Dynamic Voltage Scaling for Low-Power Hard Real-Time Systems:Inter Task Voltage Scaling for Hard Real-Time Systems

Inter Task Voltage Scaling for Hard Real-Time Systems

Where intratask dynamic voltage scheduling targets energy reduction by scheduling speeds inside a task, without employing knowledge about other tasks that might run in the system, intertask scheduling addresses speed selection at task group level. The advantage of using a group level speed scheduling comes from the possibility of distributing the workload more evenly over tasks and execution time. As a result, more time is spent at lower speeds, leading to lower energy consumption.

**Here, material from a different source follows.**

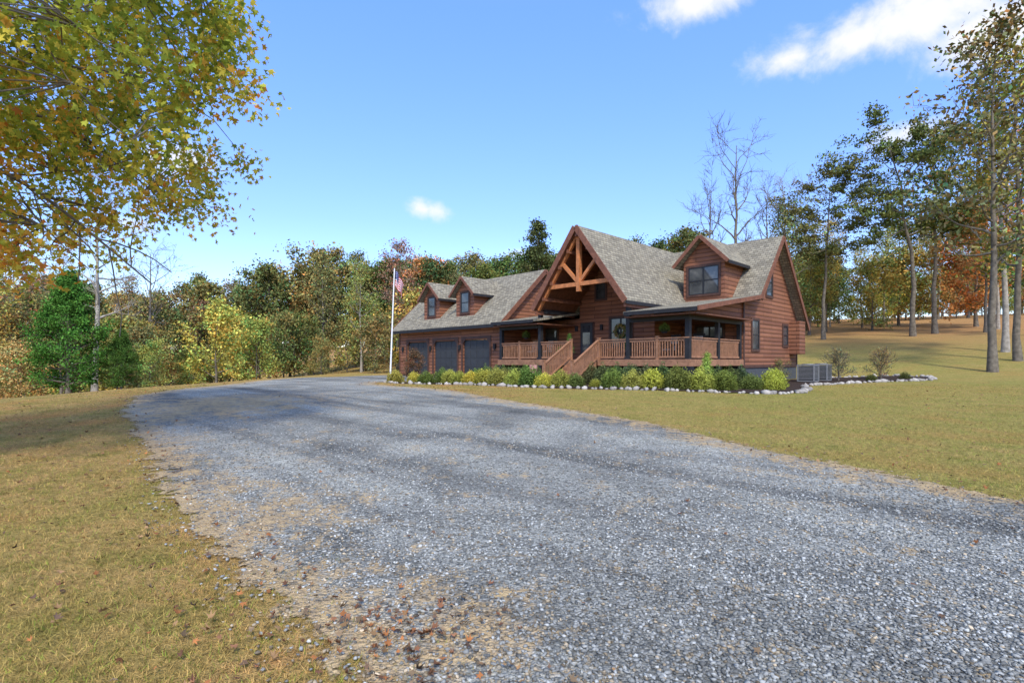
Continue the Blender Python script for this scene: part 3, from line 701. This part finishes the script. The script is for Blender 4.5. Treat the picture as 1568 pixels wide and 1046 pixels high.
for y in (2.9,5.3): b.box(-.2,-.02,y-.09,y+.09,FZ,3.55)
b.box(-2.95,-.0,.04,.26,3.38,3.555); b.box(-11.8,-8.78,.04,.26,3.38,3.555); b.box(-.24,-.003,.265,5.45,3.385,3.55)
b.beam((-3.07,.15,4.25),(-3.07,2.8,4.25),.18,.22); b.beam((-8.4,.15,4.25),(-8.4,2.8,4.25),.18,.22)
b.done('porch_posts_and_beams',M_dark,H)
b=B(); b.box(-11.9,0,0,5.48,FZ-.08,FZ); b.done('deck_floor',M_deck,H)
b=B(); b.box(-11.9,-6.52,-.04,-.003,FZ-.3,FZ-.01); b.box(-4.72,.04,-.04,-.003,FZ-.3,FZ-.01); b.box(0.003,.04,0,5.48,FZ-.3,FZ-.01); b.done('deck_rim_board',M_deck,H)
b=B()
def rail(p,q,h=.93):
    p=Vector(p);q=Vector(q); b.beam(p+Vector((0,0,h)),q+Vector((0,0,h)),.12,.05); b.beam(p+Vector((0,0,h-.1)),q+Vector((0,0,h-.1)),.04,.08); b.beam(p+Vector((0,0,.1)),q+Vector((0,0,.1)),.05,.08)
    n=int((q-p).length/.125)
    for i in range(1,n):
        c=p+(q-p)*i/n; b.box(c.x-.02,c.x+.02,c.y-.02,c.y+.02,c.z+.12,c.z+h-.05)
def newel(x,y,z0,z1): b.box(x-.06,x+.06,y-.06,y+.06,z0,z1); b.box(x-.08,x+.08,y-.08,y+.08,z1,z1+.03)
rail((-.02,.1,FZ),(-2.97,.1,FZ)); rail((-3.17,.1,FZ),(-4.74,.1,FZ)); rail((-6.5,.1,FZ),(-8.56,.1,FZ)); rail((-8.76,.1,FZ),(-11.65,.1,FZ)); rail((-.08,.3,FZ),(-.08,2.8,FZ)); rail((-.08,3.0,FZ),(-.08,5.2,FZ))
for x in (-4.74,-6.5):
    newel(x,.1,FZ,FZ+1.02); newel(x,-1.95,.5,1.6); rail((x,0.02,FZ),(x,-1.9,.55))
newel(-1.55,.1,FZ,FZ+1.0); newel(-10.2,.1,FZ,FZ+1)
b.done('porch_railings',M_deck,H)
b=B()
for i in range(6):
    z=FZ-.19*(i+1); y=-.30*i; b.box(-6.42,-4.82,y-.34,y-.045,z-.04,z); b.box(-6.42,-4.82,y-.07,y-.045,z,z+.15)
b.prism([(-6.46,-.05,FZ-.08),(-6.46,-1.95,.42),(-6.46,-1.6,.42),(-6.46,-.05,1.2)],(.05,0,0)); b.prism([(-4.83,-.05,FZ-.08),(-4.83,-1.95,.42),(-4.83,-1.6,.42),(-4.83,-.05,1.2)],(.05,0,0))
b.done('front_stairs',M_deck,H)
bf=B();bg=B();bt=B()
def window(axis,c,z0,z1,w,pos,sgn,cols=1):
    def bx(b_,u0,u1,d0,d1,a,e):
        d0,d1=sorted((pos+sgn*d0,pos+sgn*d1))
        if axis=='y': b_.box(u0,u1,d0,d1,a,e)
        else: b_.box(d0,d1,u0,u1,a,e)
    u0,u1=c-w/2,c+w/2; t=.11
    bx(bt,u0-t,u0,.0,.05,z0-t,z1+t); bx(bt,u1,u1+t,0,.05,z0-t,z1+t); bx(bt,u0,u1,0,.05,z1,z1+t); bx(bt,u0,u1,0,.06,z0-t,z0)
    f=.05; bx(bf,u0,u0+f,0,.04,z0,z1); bx(bf,u1-f,u1,0,.04,z0,z1); bx(bf,u0+f,u1-f,0,.04,z1-f,z1); bx(bf,u0+f,u1-f,0,.04,z0,z0+f)
    for i in range(1,cols): uu=u0+w*i/cols; bx(bf,uu-.04,uu+.04,0,.042,z0+f,z1-f)
    zm=(z0+z1)/2; bx(bf,u0+f,u1-f,0,.038,zm-.025,zm+.025)
    bx(bg,u0+f,u1-f,.002,.016,z0+f,z1-f)
window('y',-2.08,5.1,6.55,1.65,5.6,-1,2)
window('x',8.9,5.1,6.6,.8,0,1); window('x',7.0,2.2,3.7,.85,0,1); window('x',11.3,2.5,3.6,.7,0,1)
for cx in (-15.9,-19.6): window('y',cx,4.75,6.05,.8,.75,-1)
window('y',-4.1,4.35,5.5,.7,2.8,-1); window('y',-5.3,2.35,3.9,1.3,2.8,-1,2); window('y',-10.2,2.35,3.6,.9,2.8,-1); window('y',-1.7,2.3,3.4,1.4,5.5,-1,2); window('y',-6.6,5.0,6.0,.6,2.8,-1)
bt.done('window_trim',M_trimd,H); bf.done('window_frames',M_frame,H); bg.done('window_glass',M_glass,H)
b=B(); b.box(-8.0,-7.05,2.74,2.797,FZ,FZ+2.1); b.done('front_door_frame',M_trimd,H)
b=B(); b.box(-7.92,-7.13,2.70,2.738,FZ+.05,FZ+2.04); b.done('front_door',M_gdoor,H)
b=B(); b.box(-7.78,-7.27,2.685,2.699,FZ+.5,FZ+1.9); b.done('front_door_glass',M_glass,H)
b=B();bt=B();bd=B()
for a,c in ((-15.8,-13.2),(-19.0,-16.4),(-22.3,-19.7)):
    b.box(a+.02,c-.02,.60,.64,.5,2.93)
    for i in range(4):
        z=.55+i*.595
        for j in range(4):
            x0_=a+.1+j*.61; bd.box(x0_,x0_+.54,.583,.599,z+.07,z+.53)
    bt.box(a-.14,a,.45,.497,.5,3.0); bt.box(c,c+.14,.45,.497,.5,3.0); bt.box(a-.14,c+.14,.45,.497,3.003,3.16)
    bt.prism([(a,.46,3.0),(a+.3,.46,3.0),(a,.46,2.7)],(0,.035,0)); bt.prism([(c,.46,3.0),(c-.3,.46,3.0),(c,.46,2.7)],(0,.035,0))
b.done('garage_doors',M_gdoor,H); bd.done('garage_door_panels',M_gdoor,H)
bt.box(-23.42,-23.28,.47,.497,.6,3.9); bt.box(-12.16,-12.0,.47,.497,.6,3.9)
bt.box(.003,.04,5.5,5.64,1.3,4.5); bt.box(.003,.04,13.16,13.3,1.3,4.0); bt.box(.003,.03,5.64,13.16,1.26,1.4)
bt.done('garage_and_corner_trim',M_trimd,H)
b=B()
for x in (-12.7,-16.1,-19.35,-22.85): b.box(x-.08,x+.08,.38,.497,2.35,2.65); b.box(x-.05,x+.05,.40,.42,2.25,2.35)
b.box(-8.35,-8.2,2.68,2.79,3.3,3.6); b.box(-6.6,-6.45,2.68,2.79,3.3,3.6)
b.done('wall_lanterns',M_dark,H)
b=B(); b.cyl(-4.0,8.6,7.2,8.1,.05); b.cyl(-9.5,9.0,8,9.0,.06); b.done('roof_vent_pipes',M_dark,H)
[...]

As detailed in the previous chapter, intratask DVS means, in principle, selecting the right processor speed for specific task sections. At that level, timing is strictly determined by the speed to section assignment, and therefore intratask DVS scheduling and speed selection at task level refer basically to the same notion. However, moving up to groups of tasks, intertask DVS refers not only to assigning speeds to tasks, but also to deciding a start time for each task. Alternatively, one can view this as assigning certain time intervals for each task, within which these have to start and complete their execution in an optimal manner from the energy point of view. Thus, in general the intertask DVS problem is at least as hard as the classic scheduling problem. Occasionally, research in this area addresses intertask DVS in two steps, first deciding on the order of task execution (scheduling) followed by assigning speeds to individual tasks (speed selection). However, we will use dynamic voltage scheduling or speed scheduling to refer to this process as a whole.

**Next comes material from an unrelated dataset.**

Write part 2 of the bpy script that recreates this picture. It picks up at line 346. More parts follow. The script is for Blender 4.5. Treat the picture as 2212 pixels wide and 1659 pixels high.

Typically, at task group level one is not interested in how exactly each individual task makes use of its assigned time interval. In general, it is assumed that tasks can optimally select their execution speed inside the assigned interval. In this sense, intratask and intertask DVS are orthogonal and can and should be used to complement each other. Nevertheless, it may not always pay off to use the best, and usually most complex, techniques at both individual task and task group level. For once, intertask strategies may compensate for poor choices of intratask decisions, making complex task-level approaches obsolete. Secondly, the energy optimization version of the law of diminishing returns§ says that less and less energy is gained for the same added effort. Consequently, the scheduling overhead might end up consuming more energy than it is actually gained.

Given the extensive research and results in the area of hard real-time scheduling, it is understandable that the majority of the intertask DVS strategies build on top of classic hard real-time scheduling approaches. In fact, because of the strong dependency between energy, processor speed, and timing, using DVS to reduce energy consumption while keeping hard deadlines is more of a challenge in these kind of real-time systems rather than in any other. Although DVS techniques designed for soft real-time, Quality of Service, and user perceived latency oriented systems do exist, this chapter focuses on hard real-time approaches, as these are still applicable for less constrained systems.

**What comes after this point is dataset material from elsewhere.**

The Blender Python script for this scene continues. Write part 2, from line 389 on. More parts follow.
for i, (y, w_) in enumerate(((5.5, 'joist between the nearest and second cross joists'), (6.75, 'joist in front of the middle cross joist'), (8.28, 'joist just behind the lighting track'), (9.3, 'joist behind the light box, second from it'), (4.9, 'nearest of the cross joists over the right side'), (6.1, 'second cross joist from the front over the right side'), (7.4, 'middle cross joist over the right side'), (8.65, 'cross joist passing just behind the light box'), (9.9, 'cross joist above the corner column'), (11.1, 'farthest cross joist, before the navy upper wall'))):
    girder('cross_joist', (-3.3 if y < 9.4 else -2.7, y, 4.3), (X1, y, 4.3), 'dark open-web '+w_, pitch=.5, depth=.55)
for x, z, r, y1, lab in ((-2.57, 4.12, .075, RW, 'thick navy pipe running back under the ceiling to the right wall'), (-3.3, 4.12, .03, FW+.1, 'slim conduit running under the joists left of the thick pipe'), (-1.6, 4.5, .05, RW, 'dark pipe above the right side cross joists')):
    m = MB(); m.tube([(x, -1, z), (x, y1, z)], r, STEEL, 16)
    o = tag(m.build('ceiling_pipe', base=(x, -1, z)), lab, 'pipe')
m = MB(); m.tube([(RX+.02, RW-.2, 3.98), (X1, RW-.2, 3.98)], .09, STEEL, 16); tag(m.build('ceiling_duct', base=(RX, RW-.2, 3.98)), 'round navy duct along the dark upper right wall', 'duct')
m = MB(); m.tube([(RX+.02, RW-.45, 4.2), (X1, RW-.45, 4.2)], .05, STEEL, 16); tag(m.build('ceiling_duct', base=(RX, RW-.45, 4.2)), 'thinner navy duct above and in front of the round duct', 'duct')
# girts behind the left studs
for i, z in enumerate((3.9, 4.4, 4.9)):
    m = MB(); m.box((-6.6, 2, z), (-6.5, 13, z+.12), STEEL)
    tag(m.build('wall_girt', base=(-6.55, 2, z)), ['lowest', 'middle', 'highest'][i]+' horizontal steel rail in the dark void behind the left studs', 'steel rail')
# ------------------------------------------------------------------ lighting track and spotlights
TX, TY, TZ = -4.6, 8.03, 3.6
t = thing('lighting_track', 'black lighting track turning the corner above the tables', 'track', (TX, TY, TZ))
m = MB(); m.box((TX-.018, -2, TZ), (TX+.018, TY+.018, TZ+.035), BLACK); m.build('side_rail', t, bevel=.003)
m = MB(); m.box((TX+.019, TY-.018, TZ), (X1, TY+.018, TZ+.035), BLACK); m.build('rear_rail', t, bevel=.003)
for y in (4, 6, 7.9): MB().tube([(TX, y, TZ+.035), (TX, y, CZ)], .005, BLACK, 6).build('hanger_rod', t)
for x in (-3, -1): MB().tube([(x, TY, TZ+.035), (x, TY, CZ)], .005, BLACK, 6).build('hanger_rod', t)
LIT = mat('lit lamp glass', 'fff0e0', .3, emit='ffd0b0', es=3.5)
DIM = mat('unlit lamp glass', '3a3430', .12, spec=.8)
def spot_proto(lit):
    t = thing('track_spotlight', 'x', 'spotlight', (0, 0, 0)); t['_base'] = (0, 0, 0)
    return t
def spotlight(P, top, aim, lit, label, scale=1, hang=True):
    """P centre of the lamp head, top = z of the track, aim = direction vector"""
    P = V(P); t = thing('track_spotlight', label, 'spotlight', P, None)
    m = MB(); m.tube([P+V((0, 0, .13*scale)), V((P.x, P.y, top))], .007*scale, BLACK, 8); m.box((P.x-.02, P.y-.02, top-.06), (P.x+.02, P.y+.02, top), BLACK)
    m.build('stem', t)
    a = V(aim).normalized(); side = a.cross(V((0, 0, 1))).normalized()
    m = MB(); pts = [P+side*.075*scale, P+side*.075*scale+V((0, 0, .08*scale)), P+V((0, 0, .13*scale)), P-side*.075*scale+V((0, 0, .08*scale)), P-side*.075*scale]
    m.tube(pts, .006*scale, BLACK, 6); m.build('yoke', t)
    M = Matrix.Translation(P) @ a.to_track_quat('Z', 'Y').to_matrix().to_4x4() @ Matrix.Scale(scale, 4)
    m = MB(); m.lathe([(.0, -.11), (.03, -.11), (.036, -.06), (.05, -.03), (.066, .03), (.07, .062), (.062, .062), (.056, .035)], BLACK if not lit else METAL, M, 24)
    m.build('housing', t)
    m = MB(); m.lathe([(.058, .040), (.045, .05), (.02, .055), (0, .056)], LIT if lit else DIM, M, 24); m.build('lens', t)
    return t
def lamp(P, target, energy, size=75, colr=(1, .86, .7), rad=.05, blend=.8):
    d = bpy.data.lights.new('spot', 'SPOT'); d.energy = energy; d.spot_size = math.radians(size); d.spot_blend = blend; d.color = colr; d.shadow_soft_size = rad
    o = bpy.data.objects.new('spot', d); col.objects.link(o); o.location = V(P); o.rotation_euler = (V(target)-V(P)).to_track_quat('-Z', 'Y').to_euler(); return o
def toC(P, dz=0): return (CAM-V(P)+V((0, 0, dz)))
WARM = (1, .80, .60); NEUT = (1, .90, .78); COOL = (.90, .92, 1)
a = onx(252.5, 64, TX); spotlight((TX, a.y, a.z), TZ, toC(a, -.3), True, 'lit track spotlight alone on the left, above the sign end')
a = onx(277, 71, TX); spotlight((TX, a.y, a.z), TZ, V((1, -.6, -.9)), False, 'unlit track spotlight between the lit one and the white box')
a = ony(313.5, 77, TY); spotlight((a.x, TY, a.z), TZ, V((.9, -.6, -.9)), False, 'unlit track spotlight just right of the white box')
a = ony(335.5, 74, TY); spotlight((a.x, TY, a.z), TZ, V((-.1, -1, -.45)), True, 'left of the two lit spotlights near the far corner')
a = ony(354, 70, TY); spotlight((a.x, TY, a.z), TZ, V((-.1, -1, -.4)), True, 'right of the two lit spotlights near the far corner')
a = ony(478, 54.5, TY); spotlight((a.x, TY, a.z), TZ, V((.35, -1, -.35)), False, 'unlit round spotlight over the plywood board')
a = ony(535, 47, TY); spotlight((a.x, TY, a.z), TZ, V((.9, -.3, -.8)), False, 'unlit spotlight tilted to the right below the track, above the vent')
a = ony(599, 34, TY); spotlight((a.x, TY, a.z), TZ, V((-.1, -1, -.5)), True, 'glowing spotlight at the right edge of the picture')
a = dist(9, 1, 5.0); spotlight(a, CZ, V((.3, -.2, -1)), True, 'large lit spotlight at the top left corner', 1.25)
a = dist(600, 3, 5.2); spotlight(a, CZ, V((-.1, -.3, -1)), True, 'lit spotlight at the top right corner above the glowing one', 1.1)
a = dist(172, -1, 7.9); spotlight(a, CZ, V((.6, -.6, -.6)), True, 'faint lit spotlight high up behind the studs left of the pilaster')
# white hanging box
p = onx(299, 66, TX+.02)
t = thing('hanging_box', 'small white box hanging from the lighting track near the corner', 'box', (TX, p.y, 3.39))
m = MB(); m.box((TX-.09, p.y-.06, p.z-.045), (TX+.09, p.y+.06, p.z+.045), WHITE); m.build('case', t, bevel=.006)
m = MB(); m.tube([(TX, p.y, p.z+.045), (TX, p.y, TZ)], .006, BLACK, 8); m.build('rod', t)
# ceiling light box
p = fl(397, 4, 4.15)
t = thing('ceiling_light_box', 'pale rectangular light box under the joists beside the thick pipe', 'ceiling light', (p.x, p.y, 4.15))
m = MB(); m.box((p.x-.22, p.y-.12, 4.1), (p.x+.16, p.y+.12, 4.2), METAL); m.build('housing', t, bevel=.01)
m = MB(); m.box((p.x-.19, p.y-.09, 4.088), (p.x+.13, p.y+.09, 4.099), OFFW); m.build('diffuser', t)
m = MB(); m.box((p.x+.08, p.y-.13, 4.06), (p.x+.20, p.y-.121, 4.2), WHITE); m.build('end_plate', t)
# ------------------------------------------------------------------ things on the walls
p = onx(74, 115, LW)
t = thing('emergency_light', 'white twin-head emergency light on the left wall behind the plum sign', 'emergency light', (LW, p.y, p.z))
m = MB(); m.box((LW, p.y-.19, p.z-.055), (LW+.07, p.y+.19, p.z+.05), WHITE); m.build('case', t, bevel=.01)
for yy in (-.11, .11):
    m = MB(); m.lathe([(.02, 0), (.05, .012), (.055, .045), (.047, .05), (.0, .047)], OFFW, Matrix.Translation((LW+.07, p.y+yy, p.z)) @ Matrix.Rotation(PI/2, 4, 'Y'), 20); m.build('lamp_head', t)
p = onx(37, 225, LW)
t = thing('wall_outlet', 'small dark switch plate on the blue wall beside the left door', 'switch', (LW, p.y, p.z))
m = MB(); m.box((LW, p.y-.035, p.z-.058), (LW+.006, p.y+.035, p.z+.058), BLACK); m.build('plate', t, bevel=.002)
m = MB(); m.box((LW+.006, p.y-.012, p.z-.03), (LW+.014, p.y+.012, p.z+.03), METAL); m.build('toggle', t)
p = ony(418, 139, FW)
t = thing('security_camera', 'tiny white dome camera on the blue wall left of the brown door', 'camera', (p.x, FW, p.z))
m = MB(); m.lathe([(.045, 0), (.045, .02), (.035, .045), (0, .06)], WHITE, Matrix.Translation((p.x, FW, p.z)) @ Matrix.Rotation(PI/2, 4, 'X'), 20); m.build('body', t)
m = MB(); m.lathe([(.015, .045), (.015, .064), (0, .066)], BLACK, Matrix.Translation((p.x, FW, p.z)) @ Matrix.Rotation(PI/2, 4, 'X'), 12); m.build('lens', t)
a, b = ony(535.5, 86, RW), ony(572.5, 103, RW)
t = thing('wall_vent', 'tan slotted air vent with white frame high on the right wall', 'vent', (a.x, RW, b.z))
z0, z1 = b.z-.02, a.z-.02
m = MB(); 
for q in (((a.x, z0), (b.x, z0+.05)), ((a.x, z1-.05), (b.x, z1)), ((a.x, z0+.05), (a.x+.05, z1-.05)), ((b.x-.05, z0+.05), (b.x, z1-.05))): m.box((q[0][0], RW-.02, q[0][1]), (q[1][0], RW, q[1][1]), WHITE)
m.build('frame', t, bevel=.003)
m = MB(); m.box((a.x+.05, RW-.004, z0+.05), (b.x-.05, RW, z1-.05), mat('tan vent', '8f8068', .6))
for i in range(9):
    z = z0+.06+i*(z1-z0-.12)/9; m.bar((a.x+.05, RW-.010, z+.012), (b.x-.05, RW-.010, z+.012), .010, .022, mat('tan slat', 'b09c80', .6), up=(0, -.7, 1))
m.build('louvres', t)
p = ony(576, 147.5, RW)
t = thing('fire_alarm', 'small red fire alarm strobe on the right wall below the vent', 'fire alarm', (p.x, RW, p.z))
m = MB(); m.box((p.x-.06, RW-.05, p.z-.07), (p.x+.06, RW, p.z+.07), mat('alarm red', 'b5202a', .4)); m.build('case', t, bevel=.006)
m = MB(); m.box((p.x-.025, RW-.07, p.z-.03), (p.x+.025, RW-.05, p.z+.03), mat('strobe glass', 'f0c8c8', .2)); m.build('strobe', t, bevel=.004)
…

From the architectural point of view, multiprocessor systems appear to be at least as efficient in terms of energy as uniprocessor systems. DVS strategies especially designed for multiprocessor systems do exist [29–43]. However, given the restricted space, only techniques designed for uniprocessor systems are presented in the following. Nevertheless, these can be extended for multiprocessor architectures in the same way classic real-time algorithms can be derived for multiprocessor systems.

A Taxonomy of InterDVS

A classification of the existing intertask DVS hard real-time approaches is by no means trivial. Other than that, there are a large number of InterDVS algorithms proposed in recent years (perhaps, more than necessary in practice!), most InterDVS algorithms are a blend of various techniques and methods, which make it difficult to classify them. Very few of these belong exclusively to one class, and therefore we will

rather classify scheduling decisions than complete approaches. One can group intertask DVS scheduling methods according to:

• Their occurrence, or the moment they are employed. Approaches range from fully static, when all the decisions regarding scheduling and speed selection are taken off-line, before the system becomes functional to mostly dynamic, where run-time speed management and scheduling are employed.

• Their complexity, or the overhead required by the scheduling strategy. Since, generally inter-task DVS, just as classic scheduling, is a hard problem, optimal algorithms are expensive. Heuristics with lower overhead may be employed at the expense of efficiency.

• Their foundation, or classic scheduling algorithm they build upon. To guarantee hard real-time requirements, most approaches employ a classic scheduling algorithm, such as rate-monotonic (RM) [44] or earliest deadline first (EDF) [45], which is then extended with various off-line and run-time speed selection strategies.

• Their flexibility, or the ability to accommodate and employ run-time task execution variations. Some approaches use only the WCET of tasks to take scheduling decisions while others may employ profiling, statistic information, and even execution history, to adapt to run-time variations.

Notice that the criteria identified above are not necessarily independent, as for example, high overhead, but accurate methods are more likely to be employed off-line than at run time. Furthermore, depending on the foundation, intertask DVS methods may be more or less flexible, employing predominantly run time or off-line decisions. In this paper, we classify existing techniques mainly according to occurrence and foundation, as shown in Table 18.1.